There’s a silver lining
  |  First Published: April 2012

The past season has produced the wettest, nastiest weather I can remember. The ocean currents have been all over the shop and water has fluctuated between 19° and 24°.

Every time the Harbour looks like cleaning up, down comes another big brown flush from upstream. It’s been windy and cold with regular big seas and it’s all testing anglers’ patience to the limits, to say the least.

But there is an upside.

What a good flush does, apart from turning the system upside down for a while, is inject the system with a burst of nutrients. These come from two main sources, the primary one in the form of plant, animal and mineral matter washed from the land.

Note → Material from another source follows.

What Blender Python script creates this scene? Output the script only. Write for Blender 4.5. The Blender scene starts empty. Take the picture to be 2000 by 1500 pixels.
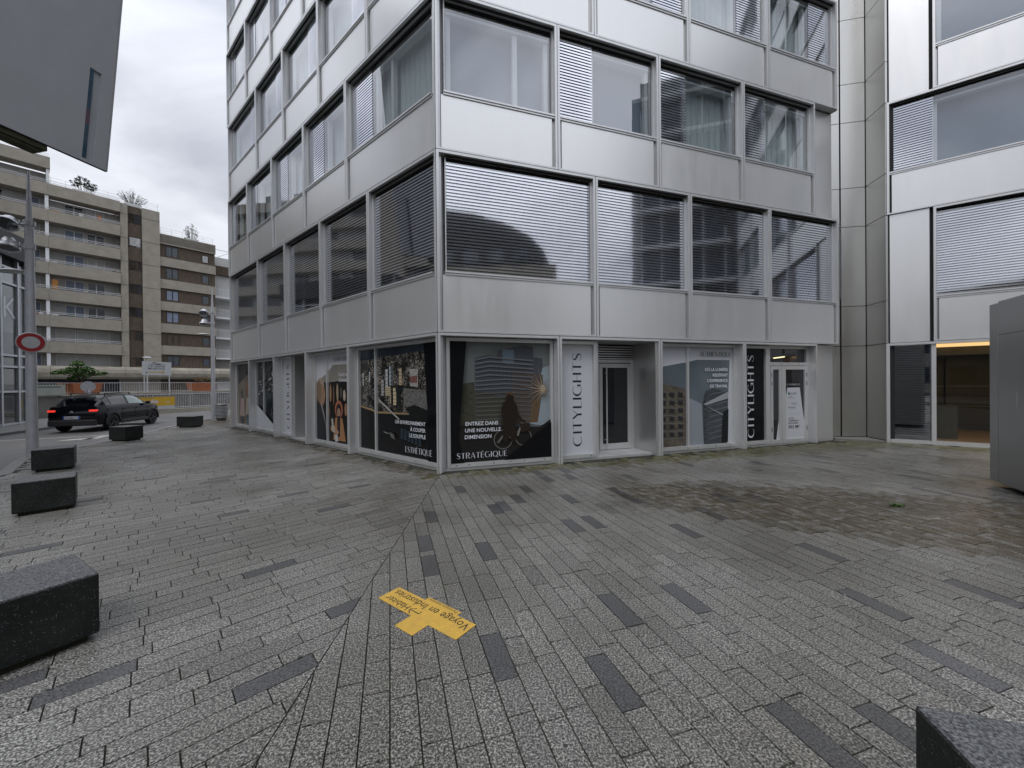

Secondly, depending on the extent of the flood, the riverbed, along with the vast variety of marine organisms, gets lifted and dispersed downstream.

This all makes a major contribution to the system and we will see the benefits over the coming years as the nutrients works their way up through the food chain

Being opportunist feeders, bream are particularly turned on by a big flush and I’m expecting a solid turn-up in April

The Spit Bridge, Balmoral, North Harbour, Sow and Pigs, Bottle and Glass and Bradleys Head should all produce plenty of bream.

The shallower spots like Balmoral and Sow and Pigs are best fished early morning, late afternoon and into the night. Once the sun is high in the sky try the deeper areas like Bottle and Glass and North Harbour.

A big fresh tends to knock the crustaceans and small baitfish around, making them easy targets for bream. These fish can tolerate extended periods in pure fresh so you could find them in the upper reaches and right in close along the shoreline at high tide. At low tide try the deeper holes and off the rocky points.

With a bit of colour in the water, baits like skirt steak, fresh tuna cubes, chicken and mullet gut and chicken breast fillet dipped in tuna oil seem to work better than live baits like yabbies, prawns and worms.

There's no doubting, though, that once the water is back to its normal clear condition then live bait is way ahead.

A light berley is a definite advantage in attracting bream. I once fished next to a boat that I considered was berleying excessively. The anglers’ mix consisted of a typical grain-based berley with what should have been a dash, but was in fact probably half a bottle, of tuna oil – we all do it. And it was going in by the bucketful.

Consequently a large number of the bream we caught were bloated with oats. My bet was that there were fish still down there that were so full that they had stopped feeding.

Berley is designed to attract fish, not feed them; your bait is there to feed them. Keep the berley regular, but just a sniff.

My berley system consists of a few fresh fish frames in the PVC berley pot and a gentle stir every 10 minutes or whenever I remember – usually the latter. It’s comical to watch some of my crew, who previously had no interest in berley, become human berley pot pistons when the fish turn up.


Flathead have also come on strong after the rain although they are probably more interested in the abundance of baitfish that have been flushed down, as opposed to the scraps. All the areas mentioned above are fishing well for flatties, with Balmoral really firing.

If you plan to anchor for flatties then try to find a drop-off on a sand bottom or an area of broken sand and reef. Live baits are the way to go when at anchor because the flatties like moving bait.

Drifting the shallow sand areas around Balmoral and Rose Bay is extremely productive but the fish, while in numbers, tend to be smaller. Whitebait or anchovies make good drift baits but again, a livie pinned through the top lip is way ahead.

Middle Harbour, being relatively deep and having only a small catchment, should still hold a few fish regardless of its resemblance in colour to the Murray River.

My bet would be that jew and bream will hold in there but pelagics like frigates, bonito and tailor will move out. Kings are the exception and we have been taking quality fish in surprisingly dirty water.

The fresh won’t worry the jewfish, either; in fact hunting in dark, discoloured water is their specialty.

There are lots of mullet in Middle Harbour at the moment so big live mullet would be ideal if you can get them. If not, live tailor caught in the lower reaches or squid from North Harbour would be great choices.

At last resort, big slabs of frozen squid or mullet will do.

Down on the lower reaches look for the area where the fresh water coming down from the Harbour meets with the cleaner ocean water. This usually occurs around Balmoral in Middle Harbour and Sow and Pigs in the Harbour proper.

Down here berley will help concentrate the fish and again the smelly baits will work best. In addition to gut and steak, try some pilchard fillets.

A couple of spots I have found work well in these conditions include inside Grotto Point, Cobblers Beach, Tailors Bay, inside South Head (around the red marker) Sow and Pigs, the eastern cardinal mark at Dobroyd Head (if the swell is not too big) and inside Cannae Point.

North Harbour will offer the cleanest water, having only minimal catchment, and should be well out of the swell.